Audiences of “Allegiance,” a new American musical making its world premiere in San Diego at the Old Globe theater are faced with a question: Are you Mike or are you Frankie?
No one wants to be a “lap dog” like the protagonist Sammy is portrayed. Sammy supported the controversial figure Mike Masaoka who, as the National Secretary and Field Executive for the Japanese American Citizens League, advised the Japanese Americans to cooperate with the government relocation plans, even though he himself never lived in an internment camp. Like Mike, who was sometimes called “Moses,” Sammy believed that by cooperating Japanese Americans could prove themselves to be good Americans.
Others felt that protest was a better avenue. In Heart Mountain, it was the Fair Play Committee that organized a protest against the loyalty oath. They and other no-no boys suffered the repercussions.
Musicals often are simplistic. They need a bad guy. In “Allegiance,” Mike Masaoka is the bad guy–he’s not evil so much as self-serving and misguided. His influence drives Sammy to turn against his family because his sister is married to a no-no boy, Frankie, and his father lives with them. The no-no boys suffered decades of discrimination. They were viewed as traitors by many in the Japanese American communities and they were openly criticized in the literature and the newspapers of those ethnic groups. This is to say, that they were ostracized to a great extent by a population that was already regarded with suspicion in post-World War II American society.
That’s something that should strike home to Japanese Americans everywhere, but particularly in Los Angeles and the San Gabriel Valley. West Covina was the last home for Frank Emi. With every appearance of the character Frankie Suzuki, it was hard not to think of Frank Emi’s face and defensive pride. He was a leader of the Fair Play Committee and spent 18 months in a federal prison. He much later would work for the government, first in a post office and later in the California state unemployment office.
It is also easy to criticize facets of Japanese culture such as “gaman” (endure) or shigata nai (there’s no help for it) because we’d like to think as Americans that we would not allowed such things to pass.
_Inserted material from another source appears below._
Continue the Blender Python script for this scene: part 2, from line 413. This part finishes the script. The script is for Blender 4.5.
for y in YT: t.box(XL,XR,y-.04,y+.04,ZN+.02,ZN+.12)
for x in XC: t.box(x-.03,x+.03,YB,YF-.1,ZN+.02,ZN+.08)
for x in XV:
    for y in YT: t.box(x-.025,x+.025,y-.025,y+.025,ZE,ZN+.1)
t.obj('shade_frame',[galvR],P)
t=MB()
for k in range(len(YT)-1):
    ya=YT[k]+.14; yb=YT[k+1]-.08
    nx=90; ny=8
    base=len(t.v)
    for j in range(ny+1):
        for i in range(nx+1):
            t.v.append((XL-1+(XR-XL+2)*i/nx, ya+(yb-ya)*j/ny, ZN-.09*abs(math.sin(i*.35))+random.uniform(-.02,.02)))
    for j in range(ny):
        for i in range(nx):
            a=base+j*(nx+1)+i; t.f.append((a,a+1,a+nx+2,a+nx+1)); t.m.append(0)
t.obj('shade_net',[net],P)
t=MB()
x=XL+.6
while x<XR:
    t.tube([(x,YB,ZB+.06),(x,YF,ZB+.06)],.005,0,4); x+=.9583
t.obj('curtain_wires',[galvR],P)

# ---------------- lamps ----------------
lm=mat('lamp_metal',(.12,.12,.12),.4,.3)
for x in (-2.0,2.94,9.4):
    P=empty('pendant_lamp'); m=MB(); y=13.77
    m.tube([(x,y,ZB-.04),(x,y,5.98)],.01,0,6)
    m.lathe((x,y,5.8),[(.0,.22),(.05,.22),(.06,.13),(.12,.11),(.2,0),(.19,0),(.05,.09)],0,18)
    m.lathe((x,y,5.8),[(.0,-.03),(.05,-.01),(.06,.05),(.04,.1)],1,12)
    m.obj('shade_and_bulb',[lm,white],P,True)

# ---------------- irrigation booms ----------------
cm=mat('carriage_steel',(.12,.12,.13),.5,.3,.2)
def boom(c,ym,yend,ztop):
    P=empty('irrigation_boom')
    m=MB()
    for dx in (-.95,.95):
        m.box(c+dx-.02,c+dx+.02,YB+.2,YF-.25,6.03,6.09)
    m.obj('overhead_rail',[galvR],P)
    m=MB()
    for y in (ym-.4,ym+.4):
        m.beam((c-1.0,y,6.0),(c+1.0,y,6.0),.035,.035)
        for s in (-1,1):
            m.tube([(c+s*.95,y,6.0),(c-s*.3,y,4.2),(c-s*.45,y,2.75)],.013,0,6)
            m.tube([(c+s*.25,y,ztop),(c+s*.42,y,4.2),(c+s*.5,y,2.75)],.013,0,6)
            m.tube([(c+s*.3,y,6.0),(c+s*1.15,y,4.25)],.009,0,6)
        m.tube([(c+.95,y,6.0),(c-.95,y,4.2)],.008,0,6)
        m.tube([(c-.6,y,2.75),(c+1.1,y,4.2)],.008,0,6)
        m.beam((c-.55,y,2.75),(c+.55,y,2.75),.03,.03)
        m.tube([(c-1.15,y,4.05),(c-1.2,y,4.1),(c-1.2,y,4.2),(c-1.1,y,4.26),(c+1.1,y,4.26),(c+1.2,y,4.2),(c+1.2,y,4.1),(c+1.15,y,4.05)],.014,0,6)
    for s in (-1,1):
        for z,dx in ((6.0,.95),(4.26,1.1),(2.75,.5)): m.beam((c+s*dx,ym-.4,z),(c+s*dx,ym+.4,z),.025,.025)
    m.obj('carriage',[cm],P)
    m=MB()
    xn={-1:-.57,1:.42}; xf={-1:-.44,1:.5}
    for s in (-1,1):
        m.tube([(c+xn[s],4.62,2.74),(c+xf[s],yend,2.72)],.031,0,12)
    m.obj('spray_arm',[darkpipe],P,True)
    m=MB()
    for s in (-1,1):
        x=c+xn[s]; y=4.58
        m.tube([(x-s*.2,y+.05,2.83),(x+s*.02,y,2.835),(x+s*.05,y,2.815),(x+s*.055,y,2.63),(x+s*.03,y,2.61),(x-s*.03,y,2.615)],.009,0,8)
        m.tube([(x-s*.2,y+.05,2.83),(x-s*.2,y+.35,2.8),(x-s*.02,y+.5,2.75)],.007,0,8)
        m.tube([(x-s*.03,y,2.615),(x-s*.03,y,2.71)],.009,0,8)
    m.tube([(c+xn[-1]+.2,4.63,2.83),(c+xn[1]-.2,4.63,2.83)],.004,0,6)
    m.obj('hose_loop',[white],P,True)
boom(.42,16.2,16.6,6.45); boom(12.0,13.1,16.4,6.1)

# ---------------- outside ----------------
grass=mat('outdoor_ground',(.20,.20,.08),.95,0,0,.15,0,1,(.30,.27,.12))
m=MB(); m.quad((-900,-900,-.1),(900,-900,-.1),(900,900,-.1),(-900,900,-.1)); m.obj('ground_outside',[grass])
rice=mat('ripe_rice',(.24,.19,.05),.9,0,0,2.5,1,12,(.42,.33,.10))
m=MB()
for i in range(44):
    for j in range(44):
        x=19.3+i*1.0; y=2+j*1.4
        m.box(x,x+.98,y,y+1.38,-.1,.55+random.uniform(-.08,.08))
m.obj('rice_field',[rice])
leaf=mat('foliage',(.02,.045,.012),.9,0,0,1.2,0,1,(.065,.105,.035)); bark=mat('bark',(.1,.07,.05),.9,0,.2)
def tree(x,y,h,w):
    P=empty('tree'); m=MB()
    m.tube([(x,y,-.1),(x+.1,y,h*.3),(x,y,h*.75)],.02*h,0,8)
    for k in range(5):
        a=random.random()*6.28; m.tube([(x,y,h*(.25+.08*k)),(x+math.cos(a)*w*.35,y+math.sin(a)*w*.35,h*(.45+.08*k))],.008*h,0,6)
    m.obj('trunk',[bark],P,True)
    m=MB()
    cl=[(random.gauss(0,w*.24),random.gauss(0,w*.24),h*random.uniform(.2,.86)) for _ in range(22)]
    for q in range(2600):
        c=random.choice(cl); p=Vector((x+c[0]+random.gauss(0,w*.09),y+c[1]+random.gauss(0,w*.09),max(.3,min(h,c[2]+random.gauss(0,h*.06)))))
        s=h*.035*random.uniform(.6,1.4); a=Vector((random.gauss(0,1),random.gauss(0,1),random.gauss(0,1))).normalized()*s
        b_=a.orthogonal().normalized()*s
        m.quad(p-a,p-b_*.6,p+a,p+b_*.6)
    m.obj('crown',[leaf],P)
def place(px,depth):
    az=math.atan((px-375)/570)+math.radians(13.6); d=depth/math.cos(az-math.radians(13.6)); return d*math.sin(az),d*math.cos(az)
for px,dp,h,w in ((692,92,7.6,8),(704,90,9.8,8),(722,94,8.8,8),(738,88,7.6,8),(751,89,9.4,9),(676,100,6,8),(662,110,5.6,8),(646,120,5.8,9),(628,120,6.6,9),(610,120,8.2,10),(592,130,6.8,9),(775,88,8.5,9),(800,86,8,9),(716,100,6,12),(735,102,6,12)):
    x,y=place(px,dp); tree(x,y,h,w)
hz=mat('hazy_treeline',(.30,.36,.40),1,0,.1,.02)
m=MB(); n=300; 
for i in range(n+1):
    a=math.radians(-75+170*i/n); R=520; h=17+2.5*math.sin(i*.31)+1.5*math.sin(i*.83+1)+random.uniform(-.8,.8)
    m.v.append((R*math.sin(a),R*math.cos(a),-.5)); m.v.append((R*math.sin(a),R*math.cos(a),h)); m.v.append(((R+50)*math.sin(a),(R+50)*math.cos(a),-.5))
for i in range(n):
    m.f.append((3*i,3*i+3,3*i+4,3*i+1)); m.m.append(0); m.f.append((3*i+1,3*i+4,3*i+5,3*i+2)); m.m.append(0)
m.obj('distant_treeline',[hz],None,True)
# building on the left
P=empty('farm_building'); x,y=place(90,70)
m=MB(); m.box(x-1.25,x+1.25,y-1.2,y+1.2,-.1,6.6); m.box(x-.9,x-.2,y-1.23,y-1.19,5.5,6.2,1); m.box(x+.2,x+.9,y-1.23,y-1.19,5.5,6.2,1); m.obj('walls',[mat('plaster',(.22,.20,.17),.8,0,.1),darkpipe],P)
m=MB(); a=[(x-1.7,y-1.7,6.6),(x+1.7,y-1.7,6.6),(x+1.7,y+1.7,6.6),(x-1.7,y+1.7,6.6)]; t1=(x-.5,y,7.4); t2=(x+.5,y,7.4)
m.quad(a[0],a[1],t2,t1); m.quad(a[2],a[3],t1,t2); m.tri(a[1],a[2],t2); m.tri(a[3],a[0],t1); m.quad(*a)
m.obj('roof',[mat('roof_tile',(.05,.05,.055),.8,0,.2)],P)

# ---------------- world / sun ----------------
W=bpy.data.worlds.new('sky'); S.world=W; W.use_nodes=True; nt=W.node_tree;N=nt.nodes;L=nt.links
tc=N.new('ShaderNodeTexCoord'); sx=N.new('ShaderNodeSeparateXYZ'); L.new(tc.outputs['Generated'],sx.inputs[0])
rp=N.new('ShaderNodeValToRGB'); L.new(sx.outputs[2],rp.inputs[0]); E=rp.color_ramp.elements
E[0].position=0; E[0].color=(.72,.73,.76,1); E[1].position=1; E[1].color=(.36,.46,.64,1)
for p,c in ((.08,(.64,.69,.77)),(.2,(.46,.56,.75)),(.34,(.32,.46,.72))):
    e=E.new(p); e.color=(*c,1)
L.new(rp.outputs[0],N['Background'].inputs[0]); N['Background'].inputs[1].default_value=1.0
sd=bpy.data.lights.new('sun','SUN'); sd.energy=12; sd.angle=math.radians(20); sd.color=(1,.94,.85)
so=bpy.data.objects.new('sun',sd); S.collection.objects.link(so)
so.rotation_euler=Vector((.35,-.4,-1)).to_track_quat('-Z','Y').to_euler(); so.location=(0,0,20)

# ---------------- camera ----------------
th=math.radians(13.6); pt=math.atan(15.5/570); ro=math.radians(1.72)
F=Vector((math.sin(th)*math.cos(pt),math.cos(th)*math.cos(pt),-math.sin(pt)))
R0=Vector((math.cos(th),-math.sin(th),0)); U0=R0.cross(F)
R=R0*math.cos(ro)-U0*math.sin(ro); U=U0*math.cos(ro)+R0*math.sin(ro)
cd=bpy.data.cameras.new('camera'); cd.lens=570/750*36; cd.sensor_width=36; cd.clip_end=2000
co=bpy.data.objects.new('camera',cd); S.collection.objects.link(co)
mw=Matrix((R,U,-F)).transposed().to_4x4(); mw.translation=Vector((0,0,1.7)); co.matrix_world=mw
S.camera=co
We are not sheep. Yet we must remember that the first thing that the government did was round up the leaders, destroying the established structure of the community.
Second, I personally don’t believe that Japanese and Americans are so different. Although anecdotal experience is a fallacy in argumentation, this is what shapes my opinion. When I reported racism to a human resource person against the downtown Los Angeles branch of the Japanese Travel Bureau International, word got out. The Japanese Americans and even the white Americans drew back, waiting for the dust to fall. In my protest against unfair and even illegal practices by Yahoo Search Marketing, similarly, the predominately Caucasian co-workers withdrew. They were told not to speak with me and they did not.
In the case of JTBI, I was standing up and reporting the discriminatory practices against a black woman. For most people, it wouldn’t be worth endangering their job for another person, particularly someone they only met once. At Yahoo, during a time when co-founder Jerry Yang had been called a moral pygmy, I was being discriminated against by a manager, perhaps because as an Asian American woman I wasn’t deferential enough to the Asian American manager.
That wasn’t new. The same thing had happened when I was working at the Rafu Shimpo (which was easily defined as a hostile environment for women at the time) and the manager I was under openly stated that I was being reprimanded because I was a girl and not a guy. Despite this, I was kept under the same editor as if I wouldn’t be punished covertly. Again, at the Yahoo, I was kept under the same manager and then passed on to her best friend. My evaluations suddenly were negative on subjective elements.
I was punished for my impudence at the Rafu Shimpo and at JTBI and Yahoo. I know I am Frankie and I deeply admired Frank Emi. I don’t know what gave Frank Emi the courage to stand up to the government. I do know where I find my source of strength, it is in religion.
Since the 1964 murder of Catherine Susan “Kitty” Genovese there’s been an interest in the social psychological reaction labeled the “bystander effect” or the “Genovese syndrome” which is characterized by a diffusion of responsibility, meaning that people are less likely to act if they assume others will.
Mike Masaoka took action. The question now is: Was it altruistic? Because when planning a course of action individuals weigh the cost of helping and consider if helping might endanger oneself.
So while it is easy to condemn Mike Masaoka because seven decades later we see things differently. I wasn’t a fan of Masaoka while he was alive. Yet I feel uncomfortable seeing him demonized. There are musicals that handled the dilemma of the common man facing uncomfortable choices during war with more subtlety such as “Cabaret” or “The Sound of Music.”
“Cabaret” had one man watch his friends and neighbors turn toward the Nazis or decide to take chances by embracing love and their religious identity. In the more saccharine “The Sound of Music” we saw the conflict between Austrians and the Nazis. Some might not have agreed, but they would do what it takes to get by.
Perhaps the Mike Masaoka supporters will finance their own musical or their own interpretation of this musical in years to come. At least the musical “Allegiance” isn’t afraid to take a position.